No Rate Hike Fears Here: Record Foreign Central Bank Bid In Stellar 5 Year Auction

The string of stellar auctions continued for a second, when moments ago the Treasury sold $34 billion in 5 Year Notes, in an auction which – just like yesterday’s 2Y – blew the market away, when the high yield printed at 1.125, stopping through by 0.7bps, and a mirror image of the previous two poor 5 Year auctions. This was the lowest yield at auction since June 2013. The internals were terrific: the Bid to Cover jumped to 2.54 from last week 2.27, the highest since May and above the 12M average of 2.42%.

But the biggest surprise was the Indirect Bid, where central bank bidders made a triumphal return, taking down a record 68.7%, 15% higher than the 53.6% in July when there appeared to be some revulsion to short-dated paper.

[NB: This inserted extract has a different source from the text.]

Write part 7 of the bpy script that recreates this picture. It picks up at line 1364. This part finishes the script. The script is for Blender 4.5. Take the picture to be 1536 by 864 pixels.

Not this time.

And with foreigners crowding out virtually everyone else, Dealers were left with 25.1%, while Directs ended up holding 6.2% of the auction, which was perhaps the only surprise as yesterday’s Direct surge seen in the 2Y auction was not repeated.

Overall, this was a tremendous auction ahead of tomorrow’s “belly buster” 7Y, and yet another auction that suggests that at least to the primary TSY market, there is no fear that Yellen will come up with some unexpected “hawkish” surprise on Friday.